I knew that if I didn't do something about my sleep schedule, I'd end up staying awake over Christmas Eve night, being exhausted during Christmas morning, and just being completely miserable for the rest of the day. So the day before Christmas Eve, I tried only sleeping for a few hours. Getting home from the Christmas Eve party at my gramma's house shortly before midnight, I anticipated being tired enough to get some sleep before the big day. Well, I got to sleep, but I only slept a handful of hours before my body woke up completely. Sometimes this happens - when I'm really tired and end up falling asleep in the small hours of the morning, I'll sleep at most a couple hours, and then wake up fully, with no chance of sleeping any longer than that. Despite how tired I was, and how little sleep I got the day before, that thing happened and I only got a few hours of sleep before Christmas. So I was pretty tired during the day's celebrations, but I managed through it.
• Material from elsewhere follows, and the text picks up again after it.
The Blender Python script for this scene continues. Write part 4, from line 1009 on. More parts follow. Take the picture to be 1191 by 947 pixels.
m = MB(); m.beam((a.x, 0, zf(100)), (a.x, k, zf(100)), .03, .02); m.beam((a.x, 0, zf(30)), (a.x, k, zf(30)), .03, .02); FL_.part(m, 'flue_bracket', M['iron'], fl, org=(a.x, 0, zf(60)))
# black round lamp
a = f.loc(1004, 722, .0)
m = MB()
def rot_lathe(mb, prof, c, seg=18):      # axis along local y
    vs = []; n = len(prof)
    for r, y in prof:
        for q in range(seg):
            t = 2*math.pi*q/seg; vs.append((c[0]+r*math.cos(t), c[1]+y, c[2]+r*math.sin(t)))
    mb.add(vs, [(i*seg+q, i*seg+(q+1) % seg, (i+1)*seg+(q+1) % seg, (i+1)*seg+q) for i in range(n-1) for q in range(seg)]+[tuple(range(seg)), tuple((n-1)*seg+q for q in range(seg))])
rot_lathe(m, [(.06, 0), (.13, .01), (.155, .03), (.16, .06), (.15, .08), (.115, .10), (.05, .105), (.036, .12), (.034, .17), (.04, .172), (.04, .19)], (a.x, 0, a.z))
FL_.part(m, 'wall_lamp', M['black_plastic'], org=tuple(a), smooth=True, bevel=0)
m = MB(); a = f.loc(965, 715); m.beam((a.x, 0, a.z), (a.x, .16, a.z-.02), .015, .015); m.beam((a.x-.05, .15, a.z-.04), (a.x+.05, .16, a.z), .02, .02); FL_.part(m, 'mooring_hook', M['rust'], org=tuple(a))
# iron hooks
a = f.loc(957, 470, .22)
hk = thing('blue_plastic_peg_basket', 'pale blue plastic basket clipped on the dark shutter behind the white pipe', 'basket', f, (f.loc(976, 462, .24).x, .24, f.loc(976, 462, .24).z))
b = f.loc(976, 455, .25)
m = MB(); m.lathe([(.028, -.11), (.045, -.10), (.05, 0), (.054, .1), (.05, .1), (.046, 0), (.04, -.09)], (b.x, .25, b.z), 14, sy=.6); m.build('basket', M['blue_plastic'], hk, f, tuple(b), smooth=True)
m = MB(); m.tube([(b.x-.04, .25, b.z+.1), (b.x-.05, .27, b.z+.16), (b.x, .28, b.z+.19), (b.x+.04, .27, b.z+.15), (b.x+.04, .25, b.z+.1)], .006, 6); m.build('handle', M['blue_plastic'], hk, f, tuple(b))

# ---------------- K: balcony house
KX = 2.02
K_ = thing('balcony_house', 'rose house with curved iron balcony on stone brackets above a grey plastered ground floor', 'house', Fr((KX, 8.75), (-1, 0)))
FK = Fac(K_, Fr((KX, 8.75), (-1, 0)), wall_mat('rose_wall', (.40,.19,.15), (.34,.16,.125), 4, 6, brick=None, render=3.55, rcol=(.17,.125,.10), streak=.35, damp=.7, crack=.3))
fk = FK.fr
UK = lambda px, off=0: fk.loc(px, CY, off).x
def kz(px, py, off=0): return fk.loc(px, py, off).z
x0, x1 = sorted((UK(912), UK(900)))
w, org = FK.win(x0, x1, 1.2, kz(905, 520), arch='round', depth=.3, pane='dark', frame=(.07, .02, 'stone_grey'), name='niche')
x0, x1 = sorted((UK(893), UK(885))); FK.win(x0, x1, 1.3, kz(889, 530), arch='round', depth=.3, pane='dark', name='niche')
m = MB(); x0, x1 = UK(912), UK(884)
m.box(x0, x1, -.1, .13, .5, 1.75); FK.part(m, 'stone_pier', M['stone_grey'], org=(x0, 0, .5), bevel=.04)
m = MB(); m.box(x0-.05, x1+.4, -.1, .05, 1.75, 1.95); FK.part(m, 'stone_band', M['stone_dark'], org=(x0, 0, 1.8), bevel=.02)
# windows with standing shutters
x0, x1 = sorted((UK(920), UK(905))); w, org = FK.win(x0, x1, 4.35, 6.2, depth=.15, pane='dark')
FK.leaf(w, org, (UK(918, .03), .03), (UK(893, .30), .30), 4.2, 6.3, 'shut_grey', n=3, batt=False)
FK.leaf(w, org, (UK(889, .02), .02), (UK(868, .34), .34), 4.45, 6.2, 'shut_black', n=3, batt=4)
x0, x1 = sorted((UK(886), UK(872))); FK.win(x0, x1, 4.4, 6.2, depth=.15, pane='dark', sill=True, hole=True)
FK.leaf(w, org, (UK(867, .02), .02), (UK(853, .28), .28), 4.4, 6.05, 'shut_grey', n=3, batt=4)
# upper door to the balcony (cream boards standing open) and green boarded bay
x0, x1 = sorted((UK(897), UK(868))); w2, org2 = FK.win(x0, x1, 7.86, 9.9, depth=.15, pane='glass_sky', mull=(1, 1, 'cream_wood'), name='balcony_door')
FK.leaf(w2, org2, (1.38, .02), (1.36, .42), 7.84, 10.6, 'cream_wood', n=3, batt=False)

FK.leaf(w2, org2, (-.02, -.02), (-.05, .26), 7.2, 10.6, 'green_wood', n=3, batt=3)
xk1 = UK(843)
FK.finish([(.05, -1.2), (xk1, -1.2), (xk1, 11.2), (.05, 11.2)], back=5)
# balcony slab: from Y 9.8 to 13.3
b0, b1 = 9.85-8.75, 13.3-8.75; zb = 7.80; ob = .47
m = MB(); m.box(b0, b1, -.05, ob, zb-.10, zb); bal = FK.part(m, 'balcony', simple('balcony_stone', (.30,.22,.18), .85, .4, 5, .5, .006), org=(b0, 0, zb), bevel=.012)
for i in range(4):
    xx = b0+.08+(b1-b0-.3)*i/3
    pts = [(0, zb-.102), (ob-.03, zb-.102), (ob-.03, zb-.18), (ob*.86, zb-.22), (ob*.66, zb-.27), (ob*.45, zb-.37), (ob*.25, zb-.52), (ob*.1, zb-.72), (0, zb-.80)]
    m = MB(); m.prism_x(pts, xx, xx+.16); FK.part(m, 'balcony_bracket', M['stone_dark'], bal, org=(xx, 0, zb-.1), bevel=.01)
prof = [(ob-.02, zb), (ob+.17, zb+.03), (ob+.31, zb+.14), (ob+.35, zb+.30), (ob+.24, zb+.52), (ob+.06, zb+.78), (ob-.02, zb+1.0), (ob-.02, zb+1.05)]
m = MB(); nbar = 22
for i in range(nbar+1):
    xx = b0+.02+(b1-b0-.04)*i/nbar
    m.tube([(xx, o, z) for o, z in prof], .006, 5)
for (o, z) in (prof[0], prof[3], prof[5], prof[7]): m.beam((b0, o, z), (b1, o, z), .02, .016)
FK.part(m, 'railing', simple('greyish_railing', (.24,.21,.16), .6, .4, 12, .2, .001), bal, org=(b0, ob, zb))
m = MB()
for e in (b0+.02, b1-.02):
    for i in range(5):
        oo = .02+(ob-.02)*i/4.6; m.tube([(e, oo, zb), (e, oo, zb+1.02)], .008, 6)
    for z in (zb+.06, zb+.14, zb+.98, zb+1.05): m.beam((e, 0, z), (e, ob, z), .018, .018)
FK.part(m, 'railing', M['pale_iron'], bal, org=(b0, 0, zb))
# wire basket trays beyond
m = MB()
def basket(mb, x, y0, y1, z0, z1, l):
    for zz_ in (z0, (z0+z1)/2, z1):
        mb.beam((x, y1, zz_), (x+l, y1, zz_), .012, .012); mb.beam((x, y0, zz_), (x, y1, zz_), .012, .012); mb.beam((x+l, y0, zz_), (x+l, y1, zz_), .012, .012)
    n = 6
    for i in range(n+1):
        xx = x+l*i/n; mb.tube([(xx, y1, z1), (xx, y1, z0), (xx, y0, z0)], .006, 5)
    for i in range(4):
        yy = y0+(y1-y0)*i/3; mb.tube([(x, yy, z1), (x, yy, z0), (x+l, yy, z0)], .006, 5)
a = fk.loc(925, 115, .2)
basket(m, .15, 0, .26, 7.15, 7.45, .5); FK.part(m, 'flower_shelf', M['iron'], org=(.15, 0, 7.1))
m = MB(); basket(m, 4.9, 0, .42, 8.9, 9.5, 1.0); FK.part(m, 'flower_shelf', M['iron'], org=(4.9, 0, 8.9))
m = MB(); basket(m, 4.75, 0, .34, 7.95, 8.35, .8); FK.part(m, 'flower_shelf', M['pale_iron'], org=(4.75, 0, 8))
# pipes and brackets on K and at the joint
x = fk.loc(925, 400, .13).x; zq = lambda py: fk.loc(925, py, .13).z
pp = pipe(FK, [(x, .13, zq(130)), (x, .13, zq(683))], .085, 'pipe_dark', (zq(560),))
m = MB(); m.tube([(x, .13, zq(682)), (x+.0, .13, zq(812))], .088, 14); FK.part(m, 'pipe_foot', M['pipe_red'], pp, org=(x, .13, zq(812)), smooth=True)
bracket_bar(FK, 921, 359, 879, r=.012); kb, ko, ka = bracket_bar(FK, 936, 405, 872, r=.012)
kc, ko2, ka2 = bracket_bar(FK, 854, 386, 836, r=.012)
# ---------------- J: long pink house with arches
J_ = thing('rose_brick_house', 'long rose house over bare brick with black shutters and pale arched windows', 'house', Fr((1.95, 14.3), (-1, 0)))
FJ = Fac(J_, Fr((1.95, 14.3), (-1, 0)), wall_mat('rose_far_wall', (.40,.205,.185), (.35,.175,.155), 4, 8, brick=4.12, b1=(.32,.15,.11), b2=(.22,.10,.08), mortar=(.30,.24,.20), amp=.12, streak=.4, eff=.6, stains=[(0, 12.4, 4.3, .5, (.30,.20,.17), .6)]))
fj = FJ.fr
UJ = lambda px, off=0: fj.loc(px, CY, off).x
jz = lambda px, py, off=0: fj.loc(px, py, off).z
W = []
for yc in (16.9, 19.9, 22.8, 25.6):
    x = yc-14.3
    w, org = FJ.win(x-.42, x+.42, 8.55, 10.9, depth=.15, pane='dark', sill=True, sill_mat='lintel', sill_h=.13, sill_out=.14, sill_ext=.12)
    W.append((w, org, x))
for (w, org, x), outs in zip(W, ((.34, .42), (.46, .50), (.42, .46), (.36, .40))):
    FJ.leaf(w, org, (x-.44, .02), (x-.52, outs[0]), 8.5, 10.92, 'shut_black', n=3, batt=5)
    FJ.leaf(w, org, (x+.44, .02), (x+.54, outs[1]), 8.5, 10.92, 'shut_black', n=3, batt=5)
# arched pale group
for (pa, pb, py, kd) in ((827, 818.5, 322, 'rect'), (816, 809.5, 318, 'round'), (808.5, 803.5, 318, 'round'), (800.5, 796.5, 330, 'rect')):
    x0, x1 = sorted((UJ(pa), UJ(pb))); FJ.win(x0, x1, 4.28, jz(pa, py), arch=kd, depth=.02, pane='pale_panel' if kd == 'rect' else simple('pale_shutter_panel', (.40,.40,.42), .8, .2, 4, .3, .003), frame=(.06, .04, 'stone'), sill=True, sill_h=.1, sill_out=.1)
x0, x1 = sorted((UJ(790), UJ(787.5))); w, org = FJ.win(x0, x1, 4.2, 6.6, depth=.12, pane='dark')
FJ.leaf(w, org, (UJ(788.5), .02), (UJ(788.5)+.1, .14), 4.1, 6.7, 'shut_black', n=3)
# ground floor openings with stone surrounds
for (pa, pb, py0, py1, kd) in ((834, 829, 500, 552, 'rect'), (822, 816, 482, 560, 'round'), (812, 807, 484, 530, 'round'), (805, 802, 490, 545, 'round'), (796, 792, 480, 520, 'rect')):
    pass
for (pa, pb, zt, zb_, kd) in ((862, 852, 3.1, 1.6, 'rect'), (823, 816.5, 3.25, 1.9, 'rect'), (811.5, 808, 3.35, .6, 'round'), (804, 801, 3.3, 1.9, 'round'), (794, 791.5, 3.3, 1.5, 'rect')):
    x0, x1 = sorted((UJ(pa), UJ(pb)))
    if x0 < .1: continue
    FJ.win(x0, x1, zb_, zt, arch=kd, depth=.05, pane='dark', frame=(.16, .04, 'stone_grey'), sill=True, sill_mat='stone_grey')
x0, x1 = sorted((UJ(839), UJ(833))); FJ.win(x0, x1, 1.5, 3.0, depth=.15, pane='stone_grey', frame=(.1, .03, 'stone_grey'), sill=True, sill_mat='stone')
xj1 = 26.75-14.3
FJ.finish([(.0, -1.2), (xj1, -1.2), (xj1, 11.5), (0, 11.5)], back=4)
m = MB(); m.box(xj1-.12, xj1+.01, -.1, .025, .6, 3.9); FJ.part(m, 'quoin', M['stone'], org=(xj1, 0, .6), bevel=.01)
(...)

I was planning on seeing a movie that night after the big dinner, but by the time the guests left, I was so tired, I had trouble keeping myself awake. So I crawled into bed and just crashed. Of course, instead of sleeping a good long time to rest my body and mind, I ended up waking up sometime in the small hours of the morning. It was like my body was completely rejecting the idea of sleeping during the night or something. Anyhow, I got enough rest to stay up until almost noon that day, but before it got any later than that, I resolved to get a few hours of sleep before the time I'd usually wake up. Trying to force myself back into my old routine, I made a point of getting up at the usual time, around 5pm, after getting only a few more hours of sleep. This is still the day after Christmas. So now, being late into the night of the day after Christmas, I'm pretty tired, but I'm making an effort to stay up until the usual time I'd go to sleep, hoping that I can get a decent rest and push myself back into the usual schedule. Hopefully my wits will be about me better tomorrow.

So for Christmas, my spoils mainly include rock and blues CD's that I asked for, DVD's of various movies, some books (and manga), and a bunch of other medium and little things to make it interesting. I didn't ask for anything major this year, as I didn't have anything particularly in mind except stuff I'd rather take care of myself. For example, I'm planning on buying some kind of ritual cloak - officially, I'm considering it a birthday present to myself (my birthday's in January). I've been looking forward to it ever since I decided I'd get one, over a month ago.

It's exciting (even though it's not a whole lot different from what I do every day) to have stacks of new movies to watch and music to listen to. When I have these kinds of distractions though, it makes it a lot harder for me to make any kind of progress on my artistic endeavors - like writing my stories or recording my music. I have enough crap available to me to keep me busy until next Christmas, I'm sure. But that's not really the problem. I mean, on the one hand, it bugs me that there's always more stuff to do - more books to read, more series to watch, more games to play - but the important thing is that I need to take some time to do the things that are really important (e.g., the stories and music I mentioned).

But I have an avoidant reaction to things like that that need to be done. The more it needs to be done, the less I want to do it. And for something artistic like these things are, I just don't feel like it can work if I'm not in the right mood, if my creativity isn't being facilitated by the conditions in and around me, if it feels more like a burden than a gift. And that bugs me. I don't want it to feel like that, and I don't want to force myself to do something when it feels like that. But it needs to get done. So I'm kind of at a loss. Just thinking about it doesn't make me go "oh yeah, I can't wait to try this and that and get that finished." Instead, I think, "ugh, it's such an effort to go and set up all that equipment, and then make sure the levels are right, and then see how it records and how well I can play it, and blah, blah blah, blah blah." So I put in a DVD instead.

Something's gotta give.


  1. I kind of want to be a writer, and one of the most common pieces of advice that I see is "write every day". I can't imagine that it would be much different for a musician -- "play every day". The idea behind it might be that if you play through the bad times as well as the good, through the inconvenient times as well as the ready, you'll be able to play any time you need to, in any condition.

    At the least, you get a lot more practice.

  2. As a side note, I'm not remotely Christian, and I'm not terribly likely to marry a Christian either... but I'd still celebrate Christmas. I mean, it's one thing to celebrate it as the birth of Jesus, but it's another thing to celebrate it just because it's fun to give each other presents and eat good food.

    Christmas is a lot more than the religious trappings the Church tried to hide the equinox in... and still more than the commercialism America makes it out to be.

    Whatever the case, it's a holiday. Why not enjoy it?

  3. You're absolutely right. And Christmas does seem to be more of a commercial/cultural holiday than a religious one. And as long as people I know celebrate it, I have reason to celebrate with them. I mean, if I knew people who were having a huge Kwanzaa party, and it wasn't a hugely religious thing, then hell, I'd celebrate that, too!

    But ideally, I'd sever any relationship to Christianity, and I'd just take the parts I like about Christmas and incorporate them into my Yuletide celebrations. That's assuming a world where only my beliefs really matter.

  4. Zharth, your family ain't Christian. I mean, sure Gram and stuff are Christian, but me, Kev, and Dad are all atheists, and I think that counts for a lot.

    Wikipedia defines Christmas as 2 seperate but identically named holidays, the secular santa celebration and the Christian rememberence of Christ's birth. I think the secular Xmas is a pretty excellent holiday, and it's pagan-rooted anyway so I figure you would celebrate it.